В политическом контексте ее акцент на семиотическом как бессознательной силе препятствует какому бы то ни было анализу сознательных процессов принятия решений, что должны составлять часть всякого коллективного революционного проекта. Кристева подчеркивает негативность и разорванность, не касаясь вопросов организации и солидарности, и это фактически приводит ее к анархистской и субъективистской политической позиции. Здесь я бы согласилась с Марксистско-феминистским литературным коллективом, называющим поэтику Кристевой «политически неудовлетворительной». Эллин Уайт также полагает ее подход политически неэффективным, утверждая, что ее политика «остается чистейшей воды анархизмом в состоянии бесконечного самораспыления». В конечном счете Кристева оказывается неспособной описать отношения между субъектом и обществом.

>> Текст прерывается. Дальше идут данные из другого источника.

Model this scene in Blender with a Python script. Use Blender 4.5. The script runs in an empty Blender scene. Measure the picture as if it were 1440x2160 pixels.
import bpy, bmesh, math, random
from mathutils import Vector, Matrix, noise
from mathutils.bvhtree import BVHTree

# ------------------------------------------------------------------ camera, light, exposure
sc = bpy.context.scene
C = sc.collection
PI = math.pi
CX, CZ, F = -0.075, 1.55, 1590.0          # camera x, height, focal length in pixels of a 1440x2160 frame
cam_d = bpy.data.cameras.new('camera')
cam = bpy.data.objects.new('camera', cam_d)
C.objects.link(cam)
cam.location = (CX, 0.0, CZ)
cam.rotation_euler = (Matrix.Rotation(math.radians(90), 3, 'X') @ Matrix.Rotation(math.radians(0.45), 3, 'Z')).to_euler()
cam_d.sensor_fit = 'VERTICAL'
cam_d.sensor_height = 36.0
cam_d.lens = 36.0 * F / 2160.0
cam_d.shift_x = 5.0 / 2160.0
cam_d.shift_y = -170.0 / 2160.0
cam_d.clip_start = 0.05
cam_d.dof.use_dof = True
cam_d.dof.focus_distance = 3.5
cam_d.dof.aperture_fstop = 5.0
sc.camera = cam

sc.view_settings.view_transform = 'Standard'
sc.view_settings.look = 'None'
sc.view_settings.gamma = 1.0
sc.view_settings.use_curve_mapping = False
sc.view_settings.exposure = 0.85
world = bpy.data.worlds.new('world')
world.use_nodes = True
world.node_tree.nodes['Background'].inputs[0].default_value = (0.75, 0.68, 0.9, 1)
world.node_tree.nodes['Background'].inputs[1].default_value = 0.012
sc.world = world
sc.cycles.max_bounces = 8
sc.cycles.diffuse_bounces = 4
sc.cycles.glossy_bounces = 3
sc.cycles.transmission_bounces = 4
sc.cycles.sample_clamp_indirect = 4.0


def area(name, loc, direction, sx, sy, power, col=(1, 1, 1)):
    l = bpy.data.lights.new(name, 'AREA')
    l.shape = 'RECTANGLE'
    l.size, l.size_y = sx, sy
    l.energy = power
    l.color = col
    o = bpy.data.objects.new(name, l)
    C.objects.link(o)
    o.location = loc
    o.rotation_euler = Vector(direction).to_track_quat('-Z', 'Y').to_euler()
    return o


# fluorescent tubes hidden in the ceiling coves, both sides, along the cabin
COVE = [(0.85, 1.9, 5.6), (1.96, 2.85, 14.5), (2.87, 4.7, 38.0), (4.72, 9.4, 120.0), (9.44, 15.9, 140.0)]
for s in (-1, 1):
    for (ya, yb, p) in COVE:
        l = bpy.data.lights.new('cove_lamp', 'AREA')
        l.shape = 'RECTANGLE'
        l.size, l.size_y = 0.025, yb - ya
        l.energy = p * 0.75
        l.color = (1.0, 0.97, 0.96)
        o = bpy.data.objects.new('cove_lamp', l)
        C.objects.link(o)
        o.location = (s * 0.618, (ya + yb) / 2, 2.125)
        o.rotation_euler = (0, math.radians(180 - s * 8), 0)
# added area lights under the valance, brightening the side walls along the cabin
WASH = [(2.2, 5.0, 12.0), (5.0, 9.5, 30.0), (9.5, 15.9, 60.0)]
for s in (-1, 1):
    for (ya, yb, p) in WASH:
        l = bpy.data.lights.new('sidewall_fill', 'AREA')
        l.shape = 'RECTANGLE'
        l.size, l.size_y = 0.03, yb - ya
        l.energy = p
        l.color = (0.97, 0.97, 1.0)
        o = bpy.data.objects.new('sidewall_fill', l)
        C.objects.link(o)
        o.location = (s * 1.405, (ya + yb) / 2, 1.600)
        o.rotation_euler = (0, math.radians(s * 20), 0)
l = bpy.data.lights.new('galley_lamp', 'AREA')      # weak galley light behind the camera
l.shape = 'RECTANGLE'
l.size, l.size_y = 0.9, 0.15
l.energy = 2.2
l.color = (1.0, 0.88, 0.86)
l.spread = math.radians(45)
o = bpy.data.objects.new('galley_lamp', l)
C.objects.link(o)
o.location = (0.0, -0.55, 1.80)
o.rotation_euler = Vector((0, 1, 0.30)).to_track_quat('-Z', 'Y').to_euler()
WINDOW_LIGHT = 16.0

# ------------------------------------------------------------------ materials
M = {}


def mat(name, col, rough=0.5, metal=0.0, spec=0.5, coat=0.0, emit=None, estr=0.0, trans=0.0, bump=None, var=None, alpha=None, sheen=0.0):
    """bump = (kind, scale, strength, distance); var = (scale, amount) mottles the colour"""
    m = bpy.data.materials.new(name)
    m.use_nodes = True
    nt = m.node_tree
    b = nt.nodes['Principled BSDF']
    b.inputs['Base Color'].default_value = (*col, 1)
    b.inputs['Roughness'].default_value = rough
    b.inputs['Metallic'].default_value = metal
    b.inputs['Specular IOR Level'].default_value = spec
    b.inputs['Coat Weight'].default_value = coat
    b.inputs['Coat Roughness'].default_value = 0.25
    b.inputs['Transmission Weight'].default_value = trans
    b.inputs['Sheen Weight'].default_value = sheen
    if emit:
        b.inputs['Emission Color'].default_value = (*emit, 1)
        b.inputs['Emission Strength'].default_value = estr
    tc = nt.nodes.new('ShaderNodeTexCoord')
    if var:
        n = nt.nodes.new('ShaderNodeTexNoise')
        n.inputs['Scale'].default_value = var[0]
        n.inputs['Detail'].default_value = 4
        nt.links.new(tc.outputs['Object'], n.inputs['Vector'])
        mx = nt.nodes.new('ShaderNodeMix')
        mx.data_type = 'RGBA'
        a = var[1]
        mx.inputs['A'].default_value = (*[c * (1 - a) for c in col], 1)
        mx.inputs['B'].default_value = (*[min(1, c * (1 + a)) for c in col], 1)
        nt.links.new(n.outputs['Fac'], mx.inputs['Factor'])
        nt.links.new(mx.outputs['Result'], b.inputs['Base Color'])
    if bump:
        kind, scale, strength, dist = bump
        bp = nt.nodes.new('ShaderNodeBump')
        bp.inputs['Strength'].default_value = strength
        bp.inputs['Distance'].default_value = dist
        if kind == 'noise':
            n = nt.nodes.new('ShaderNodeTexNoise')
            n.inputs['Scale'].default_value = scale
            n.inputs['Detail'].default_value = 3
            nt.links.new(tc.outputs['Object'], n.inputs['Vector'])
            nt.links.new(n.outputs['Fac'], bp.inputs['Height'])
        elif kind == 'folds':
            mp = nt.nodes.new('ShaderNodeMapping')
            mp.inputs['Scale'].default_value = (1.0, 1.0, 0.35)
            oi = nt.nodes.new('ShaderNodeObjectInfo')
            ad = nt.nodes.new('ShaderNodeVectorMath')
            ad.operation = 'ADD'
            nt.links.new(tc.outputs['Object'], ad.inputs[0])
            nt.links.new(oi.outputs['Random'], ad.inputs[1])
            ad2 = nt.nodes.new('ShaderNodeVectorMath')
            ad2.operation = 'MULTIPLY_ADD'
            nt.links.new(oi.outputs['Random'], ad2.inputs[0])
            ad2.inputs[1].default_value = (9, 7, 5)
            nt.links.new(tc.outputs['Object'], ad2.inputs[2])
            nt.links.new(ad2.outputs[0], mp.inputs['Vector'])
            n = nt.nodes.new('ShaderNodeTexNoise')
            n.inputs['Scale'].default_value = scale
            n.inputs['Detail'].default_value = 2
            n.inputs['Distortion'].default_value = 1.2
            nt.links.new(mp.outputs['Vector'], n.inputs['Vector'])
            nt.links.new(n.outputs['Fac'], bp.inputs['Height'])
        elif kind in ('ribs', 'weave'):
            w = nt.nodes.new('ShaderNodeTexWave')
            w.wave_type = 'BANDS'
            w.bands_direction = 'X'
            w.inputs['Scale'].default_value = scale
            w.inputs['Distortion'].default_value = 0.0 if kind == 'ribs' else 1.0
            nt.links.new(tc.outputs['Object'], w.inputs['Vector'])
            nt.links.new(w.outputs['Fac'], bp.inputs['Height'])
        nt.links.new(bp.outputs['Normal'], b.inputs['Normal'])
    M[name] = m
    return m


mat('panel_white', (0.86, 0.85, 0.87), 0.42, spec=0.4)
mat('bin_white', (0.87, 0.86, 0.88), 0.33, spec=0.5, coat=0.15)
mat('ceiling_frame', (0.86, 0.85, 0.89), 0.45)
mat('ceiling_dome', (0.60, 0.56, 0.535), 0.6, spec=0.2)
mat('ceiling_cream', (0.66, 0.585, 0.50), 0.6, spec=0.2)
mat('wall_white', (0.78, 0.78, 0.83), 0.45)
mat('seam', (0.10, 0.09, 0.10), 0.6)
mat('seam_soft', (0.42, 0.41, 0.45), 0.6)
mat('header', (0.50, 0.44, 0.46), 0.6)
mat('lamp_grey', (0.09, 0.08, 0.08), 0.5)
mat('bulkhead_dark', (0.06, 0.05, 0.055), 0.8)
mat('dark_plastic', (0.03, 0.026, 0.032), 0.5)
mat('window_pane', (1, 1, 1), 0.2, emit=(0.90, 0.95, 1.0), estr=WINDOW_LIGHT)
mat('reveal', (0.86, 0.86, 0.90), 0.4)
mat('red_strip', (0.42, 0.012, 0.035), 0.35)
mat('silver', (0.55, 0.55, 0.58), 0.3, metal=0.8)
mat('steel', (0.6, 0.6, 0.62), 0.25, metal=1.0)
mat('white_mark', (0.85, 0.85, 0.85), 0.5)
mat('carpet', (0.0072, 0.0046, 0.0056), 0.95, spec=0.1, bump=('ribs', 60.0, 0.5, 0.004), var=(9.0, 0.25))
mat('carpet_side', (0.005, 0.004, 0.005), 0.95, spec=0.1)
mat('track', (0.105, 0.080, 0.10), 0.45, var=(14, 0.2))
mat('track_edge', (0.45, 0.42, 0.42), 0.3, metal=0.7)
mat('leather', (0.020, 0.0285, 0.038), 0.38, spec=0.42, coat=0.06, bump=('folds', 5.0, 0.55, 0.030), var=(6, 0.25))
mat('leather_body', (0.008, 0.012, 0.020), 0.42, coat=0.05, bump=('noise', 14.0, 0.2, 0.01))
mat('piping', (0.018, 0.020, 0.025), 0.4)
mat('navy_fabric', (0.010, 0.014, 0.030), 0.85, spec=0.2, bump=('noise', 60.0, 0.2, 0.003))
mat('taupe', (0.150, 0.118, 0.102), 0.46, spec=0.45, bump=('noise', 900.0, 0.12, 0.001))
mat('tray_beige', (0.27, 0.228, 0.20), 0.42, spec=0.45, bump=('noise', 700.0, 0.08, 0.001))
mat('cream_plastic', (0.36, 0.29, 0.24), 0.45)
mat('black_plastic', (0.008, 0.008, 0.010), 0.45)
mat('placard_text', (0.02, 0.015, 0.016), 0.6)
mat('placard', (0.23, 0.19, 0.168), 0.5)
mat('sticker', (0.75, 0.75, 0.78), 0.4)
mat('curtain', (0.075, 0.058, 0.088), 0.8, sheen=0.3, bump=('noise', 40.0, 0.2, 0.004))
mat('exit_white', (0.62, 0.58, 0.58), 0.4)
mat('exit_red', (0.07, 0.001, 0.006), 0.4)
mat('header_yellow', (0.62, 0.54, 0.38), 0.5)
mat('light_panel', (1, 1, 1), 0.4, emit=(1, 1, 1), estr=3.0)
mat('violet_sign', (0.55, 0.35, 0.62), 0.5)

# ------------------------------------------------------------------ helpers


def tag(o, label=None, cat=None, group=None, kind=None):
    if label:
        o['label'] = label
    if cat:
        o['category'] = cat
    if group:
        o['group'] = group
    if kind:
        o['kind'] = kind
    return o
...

Хотя в иллюстративной манере она обсуждает социальный и политический контекст, окружавший поэтов, остается непонятным, почему столь важно продемонстрировать, что определенные литературные практики разрушают структуры языка, если при этом они как будто ничего больше и не затрагивают. Она пытается доказать, что разорванность структуры субъекта, рассматриваемая в ее тексте, служит прототипом или параллелью революционным разрывам общественной структуры. Но единственным аргументом в поддержку этой точки зрения оказывается малоубедительная процедура сравнения или указания на структурное подобие. Нам нигде не встречается специальный анализ реальных социальных или политических структур, которые обуславливали бы такие отношения подобия между субъективным и социальным.